◆ **What is being asked**
Transcribe the whole listing below without changing a word, but leave out every image.

═════ Stored data

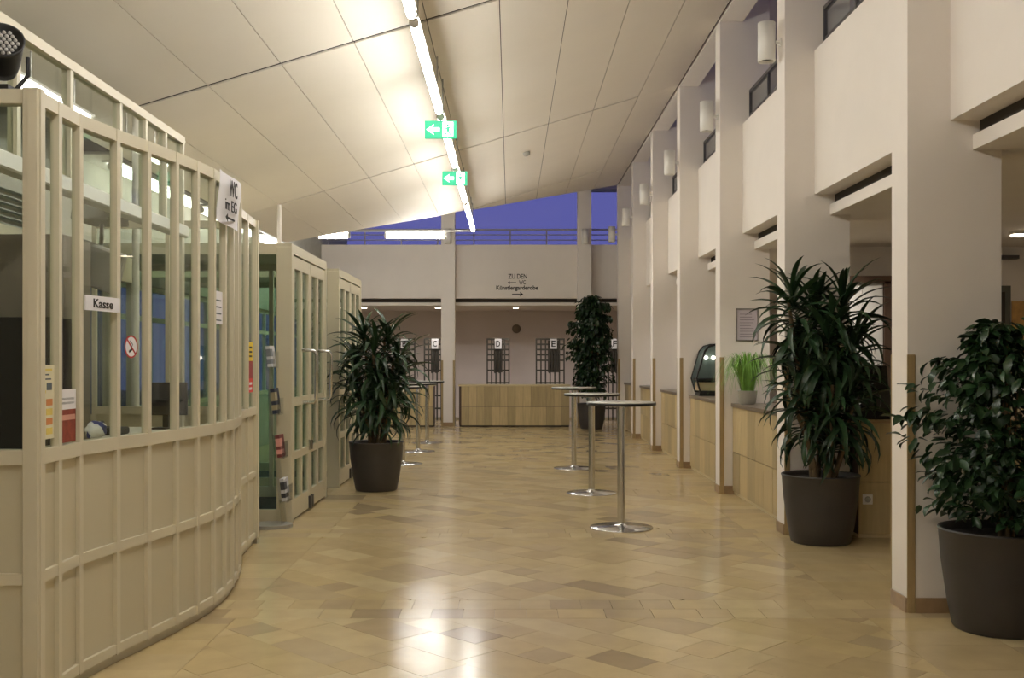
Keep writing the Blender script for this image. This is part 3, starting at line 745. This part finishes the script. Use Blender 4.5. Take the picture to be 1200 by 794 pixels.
# WC poster
pd = [5.99, 6.12, 6.34, 6.42]
t = thing('poster', (bX(6.2), 6.2, 2.2), 'white paper poster reading WC im EG on the booth front', 'poster')
M0 = frame_M((bX(6.28)+.034, 6.28, 2.475), (bX(6.48)-bX(6.07), .41, 0), (0,0,1))
b = MB(); nx, nz = 8, 6; vs = []
Wp, Hp = .42, .30
for layer in (0, .002):
    for i in range(nx+1):
        for j in range(nz+1):
            u, v = i/nx-.5, j/nz-.5
            vs.append(M0 @ Vector((u*Wp, v*Hp-.02*u, layer+.012*math.sin(u*5)+.012*math.sin(v*4))))
fs = []; N = (nx+1)*(nz+1)
for i in range(nx):
    for j in range(nz):
        a = i*(nz+1)+j; q = (a, a+nz+1, a+nz+2, a+1); fs += [q[::-1], tuple(x+N for x in q)]
b.add(vs, fs, True); b.build('sheet', M_paper, t)
for body, v, ww, hh in (('WC', .072, .17, .10), ('im EG', -.03, .25, .07)):
    text_mb(body, M0 @ Matrix.Translation((0, v, .019+.012*math.sin(v/Hp*4))), ww, hh, .0015, .0).build('lettering', M_ink, t)
Ma = M0 @ Matrix.Translation((0, -.108, .016-.010))
b = MB(); b.box(-.06, -.006, .001, .10, .006, .003, Ma); b.prism([(-.10,0),(-.055,.025),(-.055,-.025)], .001, .003, Ma); b.build('arrow', M_ink, t, label='black arrow pointing left')
# papers on the booth panes
def sheet_on(d0, d1, z0, z1, label, m, name='poster', blocks=(), out=-.016):
    M, L = seg_frame(d0, d1, (z0+z1)/2, out); t = thing(name, M.translation, label, 'notice'); W = L-.05; H = z1-z0
    MB().box(-W/2, -H/2, 0, W/2, H/2, .002, M).build('sheet', m, t)
    for (u0, v0, u1, v1, mm) in blocks:
        MB().box(-W/2+u0*W, -H/2+v0*H, .0019, -W/2+u1*W, -H/2+v1*H, .003, M).build('print', mm, t)
    return t
m_y = mat('yellow_print', (226, 206, 110), .7); m_o = mat('orange_print', (214, 140, 84), .7); m_g = mat('green_print', (150, 178, 100), .7); m_b = mat('grey_print', (90, 100, 106), .7)
bl = []
for q in range(4):
    v = .06+q*.13; bl += [(.12, v, .45, v+.09, (m_g, m_y)[q%2]), (.52, v, .88, v+.09, (m_o, m_y)[(q+1)%2])]
bl += [(.55, .66, .85, .76, m_b), (.12, .62, .5, .66, m_y), (.12, .8, .8, .82, m_b), (.12, .86, .7, .88, m_b), (.12, .92, .86, .95, m_y)]
sheet_on(4.30, 4.52, 1.16, 1.48, 'pale yellow printed programme sheet in the booth pane by the corner post', mat('cream_sheet', (226, 220, 190), .7), 'programme_sheet', bl)
sheet_on(4.52, 4.74, 1.13, 1.37, 'white and dark red poster standing in the second booth pane', mat('dark_red_print', (140, 62, 44), .6, var=.2, scale=30), 'poster',
         [(0, .62, 1, 1, M_paper), (.05, .42, .95, .52, mat('salmon_print', (206, 150, 132), .7)), (.1, .72, .9, .76, m_b), (.1, .80, .9, .84, m_b)])
sheet_on(6.10, 6.34, 1.72, 1.92, 'white notice sheet stuck on the booth glass below the WC poster', M_paper, 'notice', [(.15, .1+q*.2, .85, .14+q*.2, m_b) for q in range(4)])
p, q = segB[1], segB[2]; tt = (q-p).normalized(); nn = Vector((tt.y,-tt.x)); m_ = (p+q)/2+nn*(-.016)
M = frame_M((m_.x, m_.y, P(293, 430, 8.2).z), (tt.x, tt.y, 0), (0,0,1))
t = thing('sticker', M.translation, 'tall yellow and red sticker on the end pane of the booth', 'sticker')
MB().box(-.10, -.20, 0, .10, .20, .002, M).build('sheet', mat('carmine_print', (140, 34, 40), .6), t)
MB().box(-.10, .05, .0019, .10, .20, .003, M).build('print', mat('strong_yellow', (232, 200, 40), .6), t)
MB().box(-.10, -.20, .0019, .10, -.09, .003, M).build('print', mat('signal_red', (206, 52, 44), .6), t)
b = MB()
for q_ in range(3): b.box(-.06, .08+q_*.035, .003, .06, .095+q_*.035, .0036, M)
b.build('print', M_ink, t)
for q_ in range(2): MB().box(-.06, -.18+q_*.04, .003, .06, -.16+q_*.04, .0036, M).build('print', M_paper, t)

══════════

◆ **Answer below**
Keep writing the Blender script for this image. This is part 3, starting at line 745. This part finishes the script. Use Blender 4.5. Take the picture to be 1200 by 794 pixels.
# WC poster
pd = [5.99, 6.12, 6.34, 6.42]
t = thing('poster', (bX(6.2), 6.2, 2.2), 'white paper poster reading WC im EG on the booth front', 'poster')
M0 = frame_M((bX(6.28)+.034, 6.28, 2.475), (bX(6.48)-bX(6.07), .41, 0), (0,0,1))
b = MB(); nx, nz = 8, 6; vs = []
Wp, Hp = .42, .30
for layer in (0, .002):
    for i in range(nx+1):
        for j in range(nz+1):
            u, v = i/nx-.5, j/nz-.5
            vs.append(M0 @ Vector((u*Wp, v*Hp-.02*u, layer+.012*math.sin(u*5)+.012*math.sin(v*4))))
fs = []; N = (nx+1)*(nz+1)
for i in range(nx):
    for j in range(nz):
        a = i*(nz+1)+j; q = (a, a+nz+1, a+nz+2, a+1); fs += [q[::-1], tuple(x+N for x in q)]
b.add(vs, fs, True); b.build('sheet', M_paper, t)
for body, v, ww, hh in (('WC', .072, .17, .10), ('im EG', -.03, .25, .07)):
    text_mb(body, M0 @ Matrix.Translation((0, v, .019+.012*math.sin(v/Hp*4))), ww, hh, .0015, .0).build('lettering', M_ink, t)
Ma = M0 @ Matrix.Translation((0, -.108, .016-.010))
b = MB(); b.box(-.06, -.006, .001, .10, .006, .003, Ma); b.prism([(-.10,0),(-.055,.025),(-.055,-.025)], .001, .003, Ma); b.build('arrow', M_ink, t, label='black arrow pointing left')
# papers on the booth panes
def sheet_on(d0, d1, z0, z1, label, m, name='poster', blocks=(), out=-.016):
    M, L = seg_frame(d0, d1, (z0+z1)/2, out); t = thing(name, M.translation, label, 'notice'); W = L-.05; H = z1-z0
    MB().box(-W/2, -H/2, 0, W/2, H/2, .002, M).build('sheet', m, t)
    for (u0, v0, u1, v1, mm) in blocks:
        MB().box(-W/2+u0*W, -H/2+v0*H, .0019, -W/2+u1*W, -H/2+v1*H, .003, M).build('print', mm, t)
    return t
m_y = mat('yellow_print', (226, 206, 110), .7); m_o = mat('orange_print', (214, 140, 84), .7); m_g = mat('green_print', (150, 178, 100), .7); m_b = mat('grey_print', (90, 100, 106), .7)
bl = []
for q in range(4):
    v = .06+q*.13; bl += [(.12, v, .45, v+.09, (m_g, m_y)[q%2]), (.52, v, .88, v+.09, (m_o, m_y)[(q+1)%2])]
bl += [(.55, .66, .85, .76, m_b), (.12, .62, .5, .66, m_y), (.12, .8, .8, .82, m_b), (.12, .86, .7, .88, m_b), (.12, .92, .86, .95, m_y)]
sheet_on(4.30, 4.52, 1.16, 1.48, 'pale yellow printed programme sheet in the booth pane by the corner post', mat('cream_sheet', (226, 220, 190), .7), 'programme_sheet', bl)
sheet_on(4.52, 4.74, 1.13, 1.37, 'white and dark red poster standing in the second booth pane', mat('dark_red_print', (140, 62, 44), .6, var=.2, scale=30), 'poster',
         [(0, .62, 1, 1, M_paper), (.05, .42, .95, .52, mat('salmon_print', (206, 150, 132), .7)), (.1, .72, .9, .76, m_b), (.1, .80, .9, .84, m_b)])
sheet_on(6.10, 6.34, 1.72, 1.92, 'white notice sheet stuck on the booth glass below the WC poster', M_paper, 'notice', [(.15, .1+q*.2, .85, .14+q*.2, m_b) for q in range(4)])
p, q = segB[1], segB[2]; tt = (q-p).normalized(); nn = Vector((tt.y,-tt.x)); m_ = (p+q)/2+nn*(-.016)
M = frame_M((m_.x, m_.y, P(293, 430, 8.2).z), (tt.x, tt.y, 0), (0,0,1))
t = thing('sticker', M.translation, 'tall yellow and red sticker on the end pane of the booth', 'sticker')
MB().box(-.10, -.20, 0, .10, .20, .002, M).build('sheet', mat('carmine_print', (140, 34, 40), .6), t)
MB().box(-.10, .05, .0019, .10, .20, .003, M).build('print', mat('strong_yellow', (232, 200, 40), .6), t)
MB().box(-.10, -.20, .0019, .10, -.09, .003, M).build('print', mat('signal_red', (206, 52, 44), .6), t)
b = MB()
for q_ in range(3): b.box(-.06, .08+q_*.035, .003, .06, .095+q_*.035, .0036, M)
b.build('print', M_ink, t)
for q_ in range(2): MB().box(-.06, -.18+q_*.04, .003, .06, -.16+q_*.04, .0036, M).build('print', M_paper, t)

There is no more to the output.